Unterdessen ließ der Bremer Rechtsprofessor Karl Schumann keinen Zweifel daran, dass Staatsrat Mäurers Äußerungen überhaupt nicht zur Linie der Justiz- und Innenpolitik der rot-grünen Bundesregierung passetn. Schumann ist Mitautor des „Ersten periodischen Sicherheitsberichts“ der Bundesregierung von 2001. Das 600 Seiten starke Dokument befasst sich unter anderem mit Jugendkriminalität. „Es hat die Wertigkeit eines Berichtes der Bundesregierung“, so Schumann.

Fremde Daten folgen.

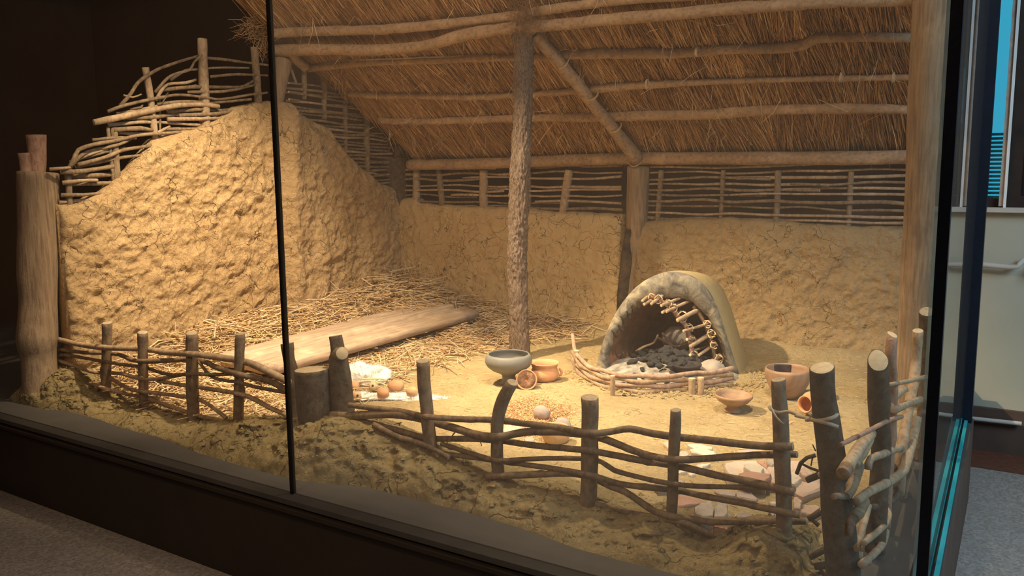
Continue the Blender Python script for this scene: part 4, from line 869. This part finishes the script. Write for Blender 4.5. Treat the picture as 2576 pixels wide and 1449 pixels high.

Die Absicht dieser neuartigen Berichtsform sei es, zur Versachlichung im kriminalpolitischen Bereich beizutragen. Dort habe bislang die Debatte um die polizeiliche Kriminalstatistik dominiert. Die aber liste lediglich Verdachtsfälle und Anzeigen auf – evaluiere aber nie die Wirkung von strafrechtlichen Maßnahmen. Die haben die Verfasser der Arbeit jetzt unternommen. „Unsere Aufgabe war, die sachliche Grundlage für politische Entscheidungen herzustellen.“ Im Bereich der Jugendkriminalität sind die Empfehlungen eindeutig: „Härtere Strafen bleiben bei Jugendlichen, die mittelschwere Delikte begangen haben, wirkungslos“, so der Rechtsprofessor. „Verstärkte Inhaftierung intensiviert lediglich die Ausgrenzung.“ Insbesondere bei Jugendlichen, die periodisch auffällig würden, solle lieber integriert werden. Auch langfristige Kostenüberlegungen sprächen dafür, straffällige Jugendliche prompt und möglichst differenziert zu resozialisieren.